A faithful simulation must also account for synapses as well as neurons. Diesmann’s project did this by allotting 24 bytes of memory to each synapse, which would allow it to “learn.” Then there is the brain’s “deterministic chaos”, which is all the activity that appears random but would reappear under identical conditions. And since the K Computer is, despite its awesome power, still a traditional computer, it takes time for all that simulation to happen. It took 40 minutes to run one second’s worth of activity in the German team’s artificial 1% brain.
IBM’s solution to this problem is a new kind of chip made up of 4,000 “corelets” that each comprises 256 “neurons” for processing, as well as memory and communications. Each chip therefore would have the equivalent of 1 million neurons. IBM figures this could scale up to brain size.

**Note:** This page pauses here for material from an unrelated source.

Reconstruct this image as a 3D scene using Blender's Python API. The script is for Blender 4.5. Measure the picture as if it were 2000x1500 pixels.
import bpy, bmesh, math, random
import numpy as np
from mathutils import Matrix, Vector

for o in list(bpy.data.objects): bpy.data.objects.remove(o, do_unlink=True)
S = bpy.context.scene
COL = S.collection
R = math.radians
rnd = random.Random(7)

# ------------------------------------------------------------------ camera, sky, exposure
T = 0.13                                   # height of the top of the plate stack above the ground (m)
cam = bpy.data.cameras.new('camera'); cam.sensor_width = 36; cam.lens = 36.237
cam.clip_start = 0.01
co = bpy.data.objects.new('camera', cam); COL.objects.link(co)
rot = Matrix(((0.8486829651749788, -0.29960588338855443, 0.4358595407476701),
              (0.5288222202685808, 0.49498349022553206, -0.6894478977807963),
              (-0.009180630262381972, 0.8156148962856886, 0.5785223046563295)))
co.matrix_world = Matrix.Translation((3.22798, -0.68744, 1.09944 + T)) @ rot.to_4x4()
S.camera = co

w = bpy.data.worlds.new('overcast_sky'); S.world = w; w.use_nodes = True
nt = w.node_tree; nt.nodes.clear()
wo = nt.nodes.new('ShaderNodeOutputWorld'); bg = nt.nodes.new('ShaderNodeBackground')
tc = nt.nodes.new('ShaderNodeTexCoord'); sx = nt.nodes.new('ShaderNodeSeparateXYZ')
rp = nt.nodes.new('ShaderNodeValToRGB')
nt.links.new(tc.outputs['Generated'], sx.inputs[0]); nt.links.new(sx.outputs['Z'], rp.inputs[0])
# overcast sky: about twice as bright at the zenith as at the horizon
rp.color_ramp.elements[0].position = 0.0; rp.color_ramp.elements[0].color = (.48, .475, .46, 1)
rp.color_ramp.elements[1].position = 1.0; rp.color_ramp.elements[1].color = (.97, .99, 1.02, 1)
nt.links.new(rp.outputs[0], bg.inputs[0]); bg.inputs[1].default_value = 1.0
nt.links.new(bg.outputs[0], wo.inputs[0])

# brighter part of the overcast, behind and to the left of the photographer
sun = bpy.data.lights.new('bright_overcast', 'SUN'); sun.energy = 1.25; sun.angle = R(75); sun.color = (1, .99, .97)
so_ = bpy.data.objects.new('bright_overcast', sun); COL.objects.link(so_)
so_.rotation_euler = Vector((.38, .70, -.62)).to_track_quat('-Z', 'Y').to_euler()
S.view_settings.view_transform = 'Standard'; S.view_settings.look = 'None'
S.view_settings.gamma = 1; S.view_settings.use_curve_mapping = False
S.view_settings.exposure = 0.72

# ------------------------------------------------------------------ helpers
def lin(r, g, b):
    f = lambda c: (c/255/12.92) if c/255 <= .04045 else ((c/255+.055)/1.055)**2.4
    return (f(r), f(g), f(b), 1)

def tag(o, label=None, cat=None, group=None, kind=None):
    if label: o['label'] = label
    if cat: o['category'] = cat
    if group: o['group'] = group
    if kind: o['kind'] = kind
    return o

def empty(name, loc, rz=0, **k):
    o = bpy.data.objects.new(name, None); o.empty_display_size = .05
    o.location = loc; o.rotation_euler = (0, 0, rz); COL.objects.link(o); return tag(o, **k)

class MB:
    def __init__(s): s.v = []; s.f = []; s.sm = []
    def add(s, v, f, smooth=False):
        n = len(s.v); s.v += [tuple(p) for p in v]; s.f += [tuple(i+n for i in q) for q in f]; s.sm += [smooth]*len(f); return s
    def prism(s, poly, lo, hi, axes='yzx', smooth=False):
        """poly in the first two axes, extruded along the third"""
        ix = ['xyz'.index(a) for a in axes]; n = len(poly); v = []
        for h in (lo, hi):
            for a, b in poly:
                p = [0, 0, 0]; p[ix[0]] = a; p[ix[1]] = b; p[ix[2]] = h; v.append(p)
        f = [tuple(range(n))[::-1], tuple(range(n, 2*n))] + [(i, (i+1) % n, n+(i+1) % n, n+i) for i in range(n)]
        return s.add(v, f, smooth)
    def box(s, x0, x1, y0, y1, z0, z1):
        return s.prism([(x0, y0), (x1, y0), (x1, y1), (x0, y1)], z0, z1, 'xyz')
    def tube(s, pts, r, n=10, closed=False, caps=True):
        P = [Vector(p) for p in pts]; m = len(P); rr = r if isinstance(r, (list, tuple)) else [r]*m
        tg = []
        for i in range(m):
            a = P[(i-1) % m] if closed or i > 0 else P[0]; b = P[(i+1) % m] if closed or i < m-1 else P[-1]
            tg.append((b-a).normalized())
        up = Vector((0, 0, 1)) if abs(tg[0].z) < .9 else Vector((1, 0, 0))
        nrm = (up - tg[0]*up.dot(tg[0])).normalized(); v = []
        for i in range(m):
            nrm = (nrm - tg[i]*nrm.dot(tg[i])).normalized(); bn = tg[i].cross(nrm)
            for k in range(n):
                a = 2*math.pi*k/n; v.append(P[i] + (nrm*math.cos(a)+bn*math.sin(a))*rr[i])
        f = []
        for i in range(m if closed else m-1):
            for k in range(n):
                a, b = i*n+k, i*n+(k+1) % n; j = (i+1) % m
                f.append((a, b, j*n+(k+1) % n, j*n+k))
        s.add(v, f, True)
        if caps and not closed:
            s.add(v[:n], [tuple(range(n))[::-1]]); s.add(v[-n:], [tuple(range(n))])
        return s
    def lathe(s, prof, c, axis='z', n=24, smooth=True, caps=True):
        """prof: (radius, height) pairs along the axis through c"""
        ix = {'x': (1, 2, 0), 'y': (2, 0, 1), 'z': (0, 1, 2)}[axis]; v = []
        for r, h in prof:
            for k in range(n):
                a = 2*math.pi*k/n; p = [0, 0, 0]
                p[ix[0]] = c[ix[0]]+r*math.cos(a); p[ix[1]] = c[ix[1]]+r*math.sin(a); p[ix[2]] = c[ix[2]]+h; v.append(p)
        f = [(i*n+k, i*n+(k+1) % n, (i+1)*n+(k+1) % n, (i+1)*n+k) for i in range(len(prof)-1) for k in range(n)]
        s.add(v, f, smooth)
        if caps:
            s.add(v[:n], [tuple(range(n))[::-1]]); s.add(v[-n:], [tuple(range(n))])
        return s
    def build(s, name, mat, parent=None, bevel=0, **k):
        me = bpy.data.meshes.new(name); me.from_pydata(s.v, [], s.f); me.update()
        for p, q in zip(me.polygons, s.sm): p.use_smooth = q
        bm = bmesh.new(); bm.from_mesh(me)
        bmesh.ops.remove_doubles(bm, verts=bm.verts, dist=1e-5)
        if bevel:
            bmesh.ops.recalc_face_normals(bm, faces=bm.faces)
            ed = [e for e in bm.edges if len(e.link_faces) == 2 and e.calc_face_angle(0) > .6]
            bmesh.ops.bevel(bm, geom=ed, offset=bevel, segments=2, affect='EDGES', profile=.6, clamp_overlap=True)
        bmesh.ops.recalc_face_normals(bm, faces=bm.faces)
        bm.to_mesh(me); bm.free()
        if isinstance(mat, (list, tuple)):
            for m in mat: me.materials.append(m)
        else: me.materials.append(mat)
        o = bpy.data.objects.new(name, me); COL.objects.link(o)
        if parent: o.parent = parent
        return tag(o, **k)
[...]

The end goal of all such projects is the same: To apply the principles of the human brain to computing, so that machines can work faster, use less power, and develop the ability to learn. Diesmann hopes that with the advent of exascale computing—processing power 1,000 times greater than currently exists—within the next decade, we might be able to better understand how the brain works. IBM is hoping that its new form of chip will help it to “build a neurosynaptic chip system with 10 billion neurons and 100 trillion synapses, all while consuming only one kilowatt of power and occupying less than two liters of volume.” But a fully working simulation of the brain, Diesmann thinks, is still a decade or two away.